In his supplemental reasons for sentencing, as reported by the Post, Bennett wrote that the money could allow the survivor to be “at least partially empowered to control her own economic destiny and receive compensation for this reprehensible and life-changing action.” Which is hypothetically true—but why at the cost of a reduced sentence?
To make matters more confusing, Bennett noted that pre-sentence investigations suggested that Hills had been injured in a “big truck” accident of some sort. Though he did not know if Hills had a civil case pending, the judge felt it would be unfair for the attacker to hypothetically receive money from an accident upon leaving jail while this rape survivor got nothing. In which case, if both parties agreed, Hills could have the money deposited with the district attorney’s office, where it would then reach the survivor.

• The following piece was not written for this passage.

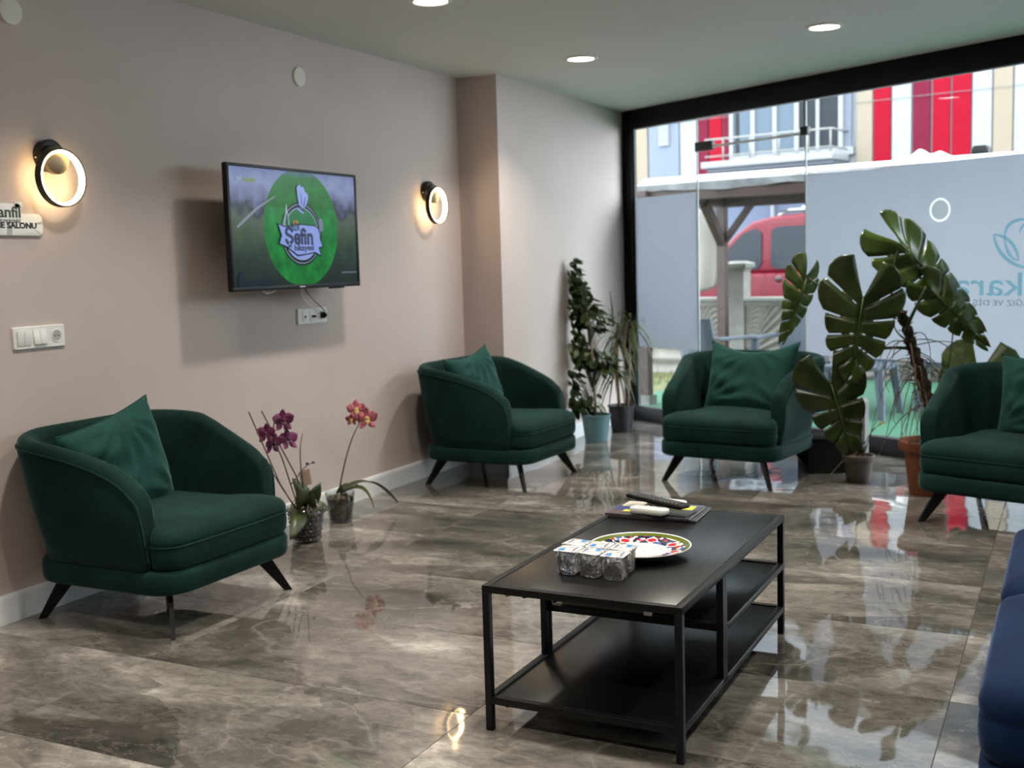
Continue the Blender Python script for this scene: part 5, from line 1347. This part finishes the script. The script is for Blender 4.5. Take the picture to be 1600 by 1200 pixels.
# --- boxes by the window behind the third armchair
bx = thing('speaker_cabinet', 'dark brown upright speaker cabinet with pale side edge by the window sill', 'speaker', (7.168, 1.198, 0)); bv_ = Vector((7.168, 1.198, 0))
rot_ = Matrix.Translation(bv_) @ Matrix.Rotation(math.atan2(WT.y, WT.x), 4, 'Z')
m = MB(bv_); m.prism([(-.11, 0), (.11, 0), (.11, .355), (.09, .375), (-.09, .375), (-.11, .355)], 0.035, 0.074, rot_ @ Matrix.Rotation(R(90), 4, 'X')); m.build('cabinet', mat('pale_cabinet_side', (0.20, 0.20, 0.195), 0.5, spec=0.2), bx)
m = MB(bv_); m.prism([(-.112, 0.004), (.106, 0.004), (.106, .350), (.088, .373), (-.09, .377), (-.112, .357)], 0.075, 0.100, rot_ @ Matrix.Translation((0, 0.001, 0)) @ Matrix.Rotation(R(90), 4, 'X')); m.build('front_panel', mat('brown_grille', (0.030, 0.022, 0.020), 0.7), bx, bevel=0.004)
kb = thing('storage_crate', 'low black crate on the floor beneath the big split leaf', 'crate', (6.64, 1.275, 0)); kv = Vector((6.64, 1.275, 0))
rk = Matrix.Translation(kv) @ Matrix.Rotation(R(-62), 4, 'Z')
m = MB(kv); m.box(-.15, .15, -.11, .11, 0, .012, rk); m.build('floor_panel', mat('matt_black_plastic', (0.005, 0.005, 0.005), 0.8, spec=0.1), kb)
for x0, x1, y0, y1 in ((-.15, .15, -.11, -.10), (-.15, .15, .10, .11), (-.15, -.14, -.10, .10), (.14, .15, -.10, .10)):
    m = MB(kv); m.box(x0, x1, y0, y1, .012, .19, rk); m.build('side_panel', mat('matt_black_plastic', (0.005, 0.005, 0.005), 0.8, spec=0.1), kb)
m = MB(kv); m.box(-.158, .158, -.118, .118, .19, .205, rk); m.build('lid', mat('matt_black_plastic', (0.005, 0.005, 0.005), 0.8, spec=0.1), kb, bevel=.004)
# ------------------------------------------------------------------ outside: yard, pergola, wall, van, apartment block
EU = Vector((-0.17, -0.9854, 0)).normalized(); EV = Vector((0.9854, -0.17, 0)).normalized(); EQ = Vector((8.4, 3.2, 0))
EM = Matrix(((EU.x, EV.x, 0, EQ.x), (EU.y, EV.y, 0, EQ.y), (0, 0, 1, 0), (0, 0, 0, 1)))   # (u, v, z): along the street front, away from the window, up
def E(u, v, z=0.0): return EQ + EU * u + EV * v + Vector((0, 0, z))
class EB(MB):
    def build(s, *a, **k):
        s.v = [EM @ v for v in s.v]; o = MB.build(s, *a, **k)
        if o.parent is None: o.location = s.org
        return o
def ething(name, label, cat, u, v, z=0.0, group=None):
    return thing(name, label, cat, E(u, v, z), 0, group)
def eb(t): return EB(t.location)

g = EB(); g.prism([(-12, -6), (16, -6), (16, 40), (-12, 40)], -0.35, -0.12)
tag(g.build('ground', mat('grey_asphalt', (0.0588, 0.0588, 0.0602), 0.9, noise=0.2, nscale=3)), kind='structure')
P2u = [(-0.78, -0.3), (12, -3.5), (12, 3.60), (0.34, 3.60), (-0.30, 3.30), (-0.80, 2.30), (-0.72, 1.64)]
g = EB(); g.prism([(-0.72, 0.10), (0.0, 0.08), (9.0, -2.86), (9, 3.60), (0.34, 3.60), (-0.35, 3.2), (-0.82, 2.30), (-0.72, 1.64)], -0.12, -0.02)
tag(g.build('artificial_turf', mat('mint_green_turf', (0.0294, 0.1117, 0.0617), 0.95, noise=0.12, nscale=8, bump=0.4, bscale=300)), 'flat mint green artificial turf outside the glass', 'turf')
g = EB(); g.prism([(-4.5, 0.14), (-0.74, 0.10), (-0.74, 1.64), (-0.84, 2.30), (-0.37, 3.22), (0.34, 3.62), (9, 3.62), (9, 3.70), (-4.5, 3.70)], -0.12, -0.035)
gs = g.build('grass_strip', mat('yellowed_grass', (0.0823, 0.0881, 0.0323), 0.95, noise=0.4, nscale=6, bump=0.8, bscale=120)); tag(gs, 'strip of yellowed grass at the foot of the concrete wall', 'grass', kind='stuff')
gb = EB(); gr_ = random.Random(5)
for i in range(900):
    u, v = gr_.uniform(-2.6, -0.3), gr_.uniform(2.5, 3.66)
    if u > -0.86 and not v > 3.2 + (u + .35) * .6: continue
    h_ = gr_.uniform(.03, .075); a = gr_.uniform(0, 6.28); d = Vector((math.cos(a) * .008, math.sin(a) * .008, 0)); l_ = Vector((gr_.uniform(-.03, .03), gr_.uniform(-.03, .03), h_)); b = Vector((u, v, -.04))
    gb.add([b - d, b + d, b + l_], [[0, 1, 2]])
gb.build('blades', mat('dry_grass_blade', (0.0999, 0.1057, 0.0382), 0.9, noise=0.4, nscale=10), gs)

# concrete wall of posts and panels with moulded waves
M_conc = mat('weathered_concrete', (0.1351, 0.1293, 0.1175), 0.9, noise=0.22, nscale=7, bump=0.3, bscale=60); M_conc2 = mat('pale_concrete_panel', (0.1704, 0.1586, 0.1380), 0.9, noise=0.12, nscale=6)
VF = 3.76
fe = ething('concrete_wall', 'moulded concrete boundary wall with wave panels and capped posts', 'wall', 0, VF)
PU = [-4.78, -2.78, -0.78, 1.22, 3.22, 5.22]
for u in PU:
    m = eb(fe); m.box(u - .095, u + .095, VF - .06, VF + .12, -.2, 1.12)
    p = m.build('post', M_conc, fe)
    m = eb(fe); m.loft([[(u + a[0], VF + .03 + a[1], z) for a in rrect(h_, h_ - .01, .012, 2)] for z, h_ in ((1.10, .098), (1.13, .115), (1.15, .135), (1.19, .140), (1.205, .120), (1.222, .06))]); m.build('post_cap', M_conc, p)
for a, b in zip(PU, PU[1:]):
    u0, u1 = a + .097, b - .097; nx, nz = 60, 64
    m = eb(fe); vs = []
    for j in range(nz + 1):
        for i in range(nx + 1):
            x = -1 + 2 * i / nx; z = -.2 + .93 * j / nz; zz = (z - .13) / .42
            q = zz / (.16 + .84 * math.cos(math.pi / 2 * min(.999, abs(x))) ** 1.1); wv = math.sin(q * 15 + 1.57) / (1 + .12 * q * q)
            vs.append((u0 + (u1 - u0) * (x + 1) / 2, VF - .026 - .022 * wv * (1 if 0 < j < nz and 0 < i < nx else 0), z))
    m.add(vs, [[j * (nx + 1) + i, j * (nx + 1) + i + 1, (j + 1) * (nx + 1) + i + 1, (j + 1) * (nx + 1) + i] for j in range(nz) for i in range(nx)])
    m.box(u0, u1, VF + .01, VF + .05, -.2, .73); m.build('wave_panel', M_conc2, fe, smooth=False)
    m = eb(fe); m.box(u0, u1, VF - .05, VF + .08, .73, .785); m.build('panel_head', M_conc, fe)
    m = eb(fe); m.box(u0, u1, VF - .075, VF + .10, .785, .825); m.build('coping', mat('white_coping', (0.2115, 0.2086, 0.1998), 0.8), fe, bevel=.006)

# pergola
M_wood = mat('brown_stained_wood', (0.0338, 0.0162, 0.0123), 0.6, noise=0.25, nscale=14); M_woodl = mat('pale_batten', (0.0999, 0.0734, 0.0588), 0.7, noise=0.2, nscale=14)
M_mem = mat('white_roof_membrane', (0.4800, 0.4860, 0.4980), 0.6); M_memedge = mat('grey_membrane_edge', (0.1057, 0.1087, 0.1117), 0.7, noise=0.3, nscale=9)
pg = ething('pergola', 'brown timber pergola with white membrane roof over the yard', 'pergola', 0, 2)
def pbox(nm, u0, u1, v0, v1, z0, z1, mt=M_wood, bv=0.0):
    m = eb(pg); m.box(u0, u1, v0, v1, z0, z1); return m.build(nm, mt, pg, bevel=bv)
for u, v in ((-0.385, 1.0), (-0.62, 3.05), (3.3, 0.6), (3.2, 3.05)):
    po = pbox('post', u - .045, u + .045, v - .045, v + .045, -0.12, 1.80)
    m = eb(pg); m.box(u - .07, u + .07, v - .07, v + .07, -0.13, 0.06); m.build('post_base', M_conc, po)
pbox('beam', -1.9, 3.4, 3.01, 3.09, 1.775, 1.885)
pbox('beam', -0.55, 3.4, 1.08, 1.14, 1.765, 1.845)
def strut(a, b, w_=.035):
    m = eb(pg); a = Vector(a); b = Vector(b); d = (b - a).normalized(); s_ = Vector((0, 1, 0)) if abs(d.y) < .5 else Vector((1, 0, 0)); n_ = d.cross(s_).normalized()
    m.loft([[p + s_ * w_ + n_ * w_, p - s_ * w_ + n_ * w_, p - s_ * w_ - n_ * w_, p + s_ * w_ - n_ * w_] for p in (a, b)]); return m.build('brace', M_wood, pg)
strut((-0.60, 3.05, 1.42), (-0.30, 3.05, 1.79), .03); strut((-0.62, 3.05, 1.40), (-0.52, 2.45, 1.80), .04)
m = eb(pg); m.loft([[(u - .04, v, z0), (u + .04, v, z0), (u + .04, v, z1), (u - .04, v, z1)] for u, v, z0, z1 in ((-0.40, 1.0, 1.765, 1.86), (-0.62, 3.05, 1.79, 1.89))]); m.build('side_beam', M_wood, pg)
for v in (1.45, 1.85, 2.25, 2.65): pbox('rafter', -0.60 + .0 * v, 3.4, v - .03, v + .03, 1.845, 1.905, M_woodl if int(v * 10) % 8 in (5,) or v > 2.5 else M_wood)
m = eb(pg); m.prism([(-0.50, 1.10), (3.5, 1.10), (3.5, 3.35), (-0.86, 3.35)], 1.906, 1.93)
m.build('roof_underlay', M_woodl, pg)
m = eb(pg); m.loft([[(-0.50, 1.08, 1.915), (3.6, 1.08, 1.905), (3.6, 3.40, 1.94), (-0.90, 3.40, 1.95)], [(-0.52, 1.28, 1.985), (3.6, 1.28, 1.975), (3.6, 3.30, 2.06), (-0.86, 3.30, 2.08)]]); m.build('roof_membrane', M_mem, pg)
m = eb(pg); n_ = 40; top_ = []; bot = []
for i in range(n_ + 1):
    u = -0.51 + 4.1 * i / n_; top_.append((u, 1.075, 1.914 - .002 * i / n_)); bot.append((u, 1.070 + .008 * math.sin(i * 1.3), 1.846 + .010 * math.sin(i * .55) - .004 * math.sin(i * 1.7)))
m.add(top_ + bot, [[i, i + 1, n_ + 2 + i, n_ + 1 + i] for i in range(n_)]); m.build('membrane_edge', M_memedge, pg)
# crumpled white sheet lying on the pergola roof
cu_ = EB(E(2.0, 1.35, 2.0)); r9 = random.Random(8); nx, ny = 26, 10; vs = []
for j in range(ny + 1):
    for i in range(nx + 1):
        x, y = i / nx, j / ny; e_ = math.sin(math.pi * x) ** .6 * math.sin(math.pi * y) ** .6 if 0 < i < nx and 0 < j < ny else 0
        v_ = 1.10 + .32 * y; zr = 1.913 + .35 * (v_ - 1.08) if v_ < 1.28 else 1.983 + .042 * (v_ - 1.28)
        vs.append((1.76 + .37 * x, v_, zr + .004 + e_ * (.040 + .020 * math.sin(x * 15 + y * 3) + .012 * math.sin(x * 7 - y * 11))))
cu_.add(vs, [[j * (nx + 1) + i, j * (nx + 1) + i + 1, (j + 1) * (nx + 1) + i + 1, (j + 1) * (nx + 1) + i] for j in range(ny) for i in range(nx)])
tag(cu_.build('crumpled_sheet', M_mem, smooth=True), 'crumpled white plastic sheet lying on the pergola roof', 'sheet')
db = EB(E(2.75, 1.4, 2.0)); db.loft([[(2.34 + a[0] * .8, 1.36 + a[1], z) for a in rrect(h_, .05, .02, 3)] for z, h_ in ((1.985, .085), (2.02, .085), (2.045, .06))])
tag(db.build('roof_weight', M_blackplastic, auto=40), 'small black block lying on the pergola roof', 'weight')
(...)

If there was no civil case, or no award granted for the attacker’s alleged injuries, would the rape survivor still get the $150,000 down the road? That’s unclear.
While it’s tough to decipher what the judge’s rationale was on the relationship between a reduced sentence and $150,000, the question is an uncomfortable one when we consider the potential role of class and fiscal power.
If this sort of offer became the norm—survivors get money in exchange for their abusers serving less time—low-income or otherwise disadvantaged people will be put in a tough spot. And abusers who are able to pay would (literally) be buying themselves less time. After all, if we’re talking restitution, why not offer survivors money and have the attackers serve a full sentence? There’s also the equally uncomfortable question about how one, as a rule of thumb, would determine the appropriate amount in such scenarios.
For people who support restorative justice (which doesn’t always center incarceration as a response to criminal behavior), this scenario still doesn’t quite add up because it gives people with economic power more leverage than people who don’t. The other pillar of restorative justice is that it centers the needs of the survivor—in this case, she reportedly made it quite clear she wasn’t interested in her abuser serving a reduced sentence.
“This will not be considered to be an extortionary offer," the judge (who also noted that due to Louisiana’s statute of limitations, the survivor could no longer sue Hills) stressed at the time. If not an extortionary offer it’s, at minimum, a puzzling one.